Sup. David Campos, who voted in favor of the environmental review, criticized the lack of public input in shaping the flawed program and said the city would likely lose in a future lawsuit on the issue: “If this is denied, there may be a legal victory for the appellants in court.”
The decision followed a heated, hours long public hearing on the environmental impacts of the San Francisco Metropolitan Transportation Agency’s commuter shuttle pilot program at City Hall, called for after an environmental appeal was filed in February by the SEIU Local 1021, The League of Pissed Off Voters, and the Harvey Milk LGBT Democratic Club.

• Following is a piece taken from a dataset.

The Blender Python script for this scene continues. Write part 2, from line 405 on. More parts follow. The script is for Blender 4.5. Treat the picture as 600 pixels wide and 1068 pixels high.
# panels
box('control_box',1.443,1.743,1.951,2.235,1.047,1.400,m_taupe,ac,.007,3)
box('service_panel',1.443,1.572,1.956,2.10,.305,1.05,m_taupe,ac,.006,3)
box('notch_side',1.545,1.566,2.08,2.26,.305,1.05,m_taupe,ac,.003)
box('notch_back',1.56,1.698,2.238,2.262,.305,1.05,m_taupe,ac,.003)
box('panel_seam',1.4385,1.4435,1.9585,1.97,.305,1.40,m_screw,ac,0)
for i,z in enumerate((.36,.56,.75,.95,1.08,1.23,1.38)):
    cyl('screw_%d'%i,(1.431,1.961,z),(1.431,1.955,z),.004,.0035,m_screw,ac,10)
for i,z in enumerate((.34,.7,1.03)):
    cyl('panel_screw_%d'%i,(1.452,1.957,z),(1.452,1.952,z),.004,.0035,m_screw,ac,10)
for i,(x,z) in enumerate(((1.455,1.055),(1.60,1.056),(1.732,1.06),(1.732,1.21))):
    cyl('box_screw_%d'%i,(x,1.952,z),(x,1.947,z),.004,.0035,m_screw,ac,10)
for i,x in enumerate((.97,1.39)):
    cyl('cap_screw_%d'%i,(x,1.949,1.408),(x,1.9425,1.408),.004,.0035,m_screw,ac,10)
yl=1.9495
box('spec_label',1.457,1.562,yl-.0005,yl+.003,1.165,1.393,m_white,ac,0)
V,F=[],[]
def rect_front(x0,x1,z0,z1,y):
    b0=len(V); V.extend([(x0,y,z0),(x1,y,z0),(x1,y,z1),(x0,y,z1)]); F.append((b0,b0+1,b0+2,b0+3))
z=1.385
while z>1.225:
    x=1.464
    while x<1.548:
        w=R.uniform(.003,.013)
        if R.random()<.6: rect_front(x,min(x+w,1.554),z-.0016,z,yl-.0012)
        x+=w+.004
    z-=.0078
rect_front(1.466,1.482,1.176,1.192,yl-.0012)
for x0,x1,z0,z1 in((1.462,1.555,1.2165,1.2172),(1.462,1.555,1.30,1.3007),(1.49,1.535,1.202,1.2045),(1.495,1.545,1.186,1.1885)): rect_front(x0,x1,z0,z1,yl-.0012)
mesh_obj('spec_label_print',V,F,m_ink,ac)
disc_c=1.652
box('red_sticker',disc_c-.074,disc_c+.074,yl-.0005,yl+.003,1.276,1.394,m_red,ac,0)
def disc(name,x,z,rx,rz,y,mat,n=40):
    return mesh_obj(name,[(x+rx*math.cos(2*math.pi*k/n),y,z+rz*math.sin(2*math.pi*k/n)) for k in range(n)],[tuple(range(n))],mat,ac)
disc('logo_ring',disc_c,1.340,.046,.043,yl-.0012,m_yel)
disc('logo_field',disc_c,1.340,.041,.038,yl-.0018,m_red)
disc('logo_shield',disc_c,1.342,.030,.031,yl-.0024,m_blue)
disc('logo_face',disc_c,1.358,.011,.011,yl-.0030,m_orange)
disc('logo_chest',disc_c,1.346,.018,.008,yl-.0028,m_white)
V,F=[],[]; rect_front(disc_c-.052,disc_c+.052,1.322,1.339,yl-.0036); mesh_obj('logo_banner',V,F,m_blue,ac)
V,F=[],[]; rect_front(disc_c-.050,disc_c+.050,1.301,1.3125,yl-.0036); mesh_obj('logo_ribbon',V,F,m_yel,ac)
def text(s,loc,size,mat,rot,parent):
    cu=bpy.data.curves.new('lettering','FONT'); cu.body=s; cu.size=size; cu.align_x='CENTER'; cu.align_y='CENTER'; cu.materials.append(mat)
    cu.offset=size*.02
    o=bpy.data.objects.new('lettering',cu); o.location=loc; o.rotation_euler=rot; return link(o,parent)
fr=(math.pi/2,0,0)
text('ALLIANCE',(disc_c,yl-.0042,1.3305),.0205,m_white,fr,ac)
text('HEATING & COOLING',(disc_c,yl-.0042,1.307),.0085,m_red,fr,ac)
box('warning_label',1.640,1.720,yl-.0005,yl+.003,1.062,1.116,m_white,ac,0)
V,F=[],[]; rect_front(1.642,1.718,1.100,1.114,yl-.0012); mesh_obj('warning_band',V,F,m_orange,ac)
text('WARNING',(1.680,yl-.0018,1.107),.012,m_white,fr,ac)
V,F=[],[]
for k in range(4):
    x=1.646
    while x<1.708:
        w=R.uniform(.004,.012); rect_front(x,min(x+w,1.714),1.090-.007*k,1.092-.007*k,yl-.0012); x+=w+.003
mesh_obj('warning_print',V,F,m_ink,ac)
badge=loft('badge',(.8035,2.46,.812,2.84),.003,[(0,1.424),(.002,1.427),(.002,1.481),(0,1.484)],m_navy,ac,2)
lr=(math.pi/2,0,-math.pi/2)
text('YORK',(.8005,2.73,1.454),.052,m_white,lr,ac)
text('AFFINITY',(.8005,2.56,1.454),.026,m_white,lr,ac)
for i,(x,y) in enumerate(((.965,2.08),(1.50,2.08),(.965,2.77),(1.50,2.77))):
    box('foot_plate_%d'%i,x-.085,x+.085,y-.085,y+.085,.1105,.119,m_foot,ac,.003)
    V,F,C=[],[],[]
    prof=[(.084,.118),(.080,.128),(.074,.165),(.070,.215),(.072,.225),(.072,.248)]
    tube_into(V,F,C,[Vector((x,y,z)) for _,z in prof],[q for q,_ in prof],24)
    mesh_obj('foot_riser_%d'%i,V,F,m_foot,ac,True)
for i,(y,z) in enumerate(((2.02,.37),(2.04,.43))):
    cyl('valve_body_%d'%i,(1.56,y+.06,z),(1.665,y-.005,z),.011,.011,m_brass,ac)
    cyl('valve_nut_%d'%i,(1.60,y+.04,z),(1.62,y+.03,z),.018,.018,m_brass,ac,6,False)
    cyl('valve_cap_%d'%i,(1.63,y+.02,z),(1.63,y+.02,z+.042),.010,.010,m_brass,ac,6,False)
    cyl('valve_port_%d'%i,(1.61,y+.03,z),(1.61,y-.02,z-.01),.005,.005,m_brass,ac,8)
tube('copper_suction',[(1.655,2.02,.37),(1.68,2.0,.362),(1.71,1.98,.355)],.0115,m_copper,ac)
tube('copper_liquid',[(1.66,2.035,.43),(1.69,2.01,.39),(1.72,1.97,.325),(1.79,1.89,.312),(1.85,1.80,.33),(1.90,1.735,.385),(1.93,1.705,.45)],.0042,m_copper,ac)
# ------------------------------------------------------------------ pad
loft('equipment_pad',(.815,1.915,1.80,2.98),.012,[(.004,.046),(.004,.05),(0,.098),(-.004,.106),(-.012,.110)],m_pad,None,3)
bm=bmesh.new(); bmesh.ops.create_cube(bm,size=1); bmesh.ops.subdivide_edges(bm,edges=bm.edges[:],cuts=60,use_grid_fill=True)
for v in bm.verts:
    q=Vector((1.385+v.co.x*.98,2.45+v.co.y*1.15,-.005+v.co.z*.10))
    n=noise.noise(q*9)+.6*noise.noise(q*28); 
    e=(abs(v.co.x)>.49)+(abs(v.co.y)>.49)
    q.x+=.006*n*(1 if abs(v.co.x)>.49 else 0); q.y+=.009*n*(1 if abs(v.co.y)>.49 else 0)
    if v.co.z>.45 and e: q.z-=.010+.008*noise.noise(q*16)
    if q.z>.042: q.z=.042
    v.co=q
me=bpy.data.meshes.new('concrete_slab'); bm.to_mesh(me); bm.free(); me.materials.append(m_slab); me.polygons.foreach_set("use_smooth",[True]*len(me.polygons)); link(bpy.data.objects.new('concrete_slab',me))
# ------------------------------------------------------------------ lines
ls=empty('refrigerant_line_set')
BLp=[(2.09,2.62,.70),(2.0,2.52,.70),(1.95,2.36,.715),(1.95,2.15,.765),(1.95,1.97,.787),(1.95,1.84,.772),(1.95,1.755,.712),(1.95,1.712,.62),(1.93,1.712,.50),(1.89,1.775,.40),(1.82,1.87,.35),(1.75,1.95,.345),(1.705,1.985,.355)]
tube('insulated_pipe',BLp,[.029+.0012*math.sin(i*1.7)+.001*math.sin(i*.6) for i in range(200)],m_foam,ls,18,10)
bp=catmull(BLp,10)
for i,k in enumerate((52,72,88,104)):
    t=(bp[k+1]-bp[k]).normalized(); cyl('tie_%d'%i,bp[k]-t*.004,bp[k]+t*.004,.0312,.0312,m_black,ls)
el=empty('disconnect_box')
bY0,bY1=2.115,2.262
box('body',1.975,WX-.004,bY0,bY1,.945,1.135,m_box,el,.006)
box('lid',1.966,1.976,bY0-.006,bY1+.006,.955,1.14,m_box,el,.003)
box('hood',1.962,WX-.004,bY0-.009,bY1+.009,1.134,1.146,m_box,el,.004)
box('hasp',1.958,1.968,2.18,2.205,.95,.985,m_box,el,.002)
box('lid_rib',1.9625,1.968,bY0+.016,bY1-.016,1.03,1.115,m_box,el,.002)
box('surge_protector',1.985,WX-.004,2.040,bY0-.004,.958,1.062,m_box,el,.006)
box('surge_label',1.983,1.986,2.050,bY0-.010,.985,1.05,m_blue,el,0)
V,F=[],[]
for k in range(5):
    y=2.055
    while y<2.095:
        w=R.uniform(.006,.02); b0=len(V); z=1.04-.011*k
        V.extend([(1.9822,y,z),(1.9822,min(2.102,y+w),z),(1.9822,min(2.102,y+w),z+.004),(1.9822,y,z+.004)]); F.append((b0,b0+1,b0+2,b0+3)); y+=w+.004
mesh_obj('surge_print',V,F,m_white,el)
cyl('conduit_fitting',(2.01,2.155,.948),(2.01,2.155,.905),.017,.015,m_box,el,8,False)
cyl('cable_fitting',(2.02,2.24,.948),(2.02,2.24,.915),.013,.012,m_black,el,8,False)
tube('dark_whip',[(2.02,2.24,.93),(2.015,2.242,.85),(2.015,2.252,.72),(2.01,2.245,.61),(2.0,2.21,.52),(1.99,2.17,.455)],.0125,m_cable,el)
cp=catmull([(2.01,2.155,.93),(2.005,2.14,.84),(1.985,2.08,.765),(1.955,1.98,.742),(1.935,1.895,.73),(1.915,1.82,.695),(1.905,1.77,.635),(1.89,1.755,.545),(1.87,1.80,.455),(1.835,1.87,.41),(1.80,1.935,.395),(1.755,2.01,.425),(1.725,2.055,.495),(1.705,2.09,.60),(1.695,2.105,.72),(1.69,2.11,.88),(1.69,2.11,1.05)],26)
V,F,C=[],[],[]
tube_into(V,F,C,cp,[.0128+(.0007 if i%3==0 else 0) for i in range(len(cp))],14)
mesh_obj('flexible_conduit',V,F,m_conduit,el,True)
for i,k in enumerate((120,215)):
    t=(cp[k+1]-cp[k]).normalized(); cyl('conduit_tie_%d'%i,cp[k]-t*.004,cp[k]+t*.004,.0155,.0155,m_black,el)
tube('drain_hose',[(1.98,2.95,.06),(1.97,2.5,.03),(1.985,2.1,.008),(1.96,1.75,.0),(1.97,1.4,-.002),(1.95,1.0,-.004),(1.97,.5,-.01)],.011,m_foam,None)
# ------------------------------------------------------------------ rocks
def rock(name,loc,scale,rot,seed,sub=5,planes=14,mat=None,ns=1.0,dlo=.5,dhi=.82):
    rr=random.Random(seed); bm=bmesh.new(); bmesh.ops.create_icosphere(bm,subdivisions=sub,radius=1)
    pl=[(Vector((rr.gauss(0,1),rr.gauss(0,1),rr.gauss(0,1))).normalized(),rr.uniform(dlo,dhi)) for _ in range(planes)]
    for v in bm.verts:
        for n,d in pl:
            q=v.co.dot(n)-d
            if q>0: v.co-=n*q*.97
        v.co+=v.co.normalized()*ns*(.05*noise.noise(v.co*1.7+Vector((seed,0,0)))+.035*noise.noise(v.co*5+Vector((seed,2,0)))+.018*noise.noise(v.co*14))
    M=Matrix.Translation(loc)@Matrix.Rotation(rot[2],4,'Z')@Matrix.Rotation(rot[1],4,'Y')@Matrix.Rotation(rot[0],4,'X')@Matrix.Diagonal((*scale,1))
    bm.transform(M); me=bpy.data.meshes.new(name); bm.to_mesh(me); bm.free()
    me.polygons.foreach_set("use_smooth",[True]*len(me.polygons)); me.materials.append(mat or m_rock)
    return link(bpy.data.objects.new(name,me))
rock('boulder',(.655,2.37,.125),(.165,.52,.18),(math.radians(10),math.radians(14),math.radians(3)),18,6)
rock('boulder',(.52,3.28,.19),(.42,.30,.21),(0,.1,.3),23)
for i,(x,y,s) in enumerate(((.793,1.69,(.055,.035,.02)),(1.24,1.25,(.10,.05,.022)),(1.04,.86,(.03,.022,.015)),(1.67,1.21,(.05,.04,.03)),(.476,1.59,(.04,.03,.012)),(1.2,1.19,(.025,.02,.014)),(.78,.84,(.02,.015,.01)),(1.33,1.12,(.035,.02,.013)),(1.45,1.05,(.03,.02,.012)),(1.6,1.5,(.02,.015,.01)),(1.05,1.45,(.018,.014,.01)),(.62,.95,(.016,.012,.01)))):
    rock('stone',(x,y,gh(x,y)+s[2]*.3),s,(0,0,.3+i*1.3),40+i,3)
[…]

The pilot program will measure the impact of regional commuter shuttles at 200 bus stops around San Francisco, paid for by charging the shuttles $1 per stop, which the SFMTA said is the cost of administering the program.
The appellants had one goal: to call on the city of San Francisco to study how regional commuter shuttles affect San Franciscans.
“These are pirate shuttles, they are illegal,” Richard Drury, the attorney for the appellants filing the CEQA review, told the supervisors. “We’re bussing wealthy, predominantly white adults into low-income neighborhoods, where they in turn displace low-income people. This is the reverse of affirmative action.”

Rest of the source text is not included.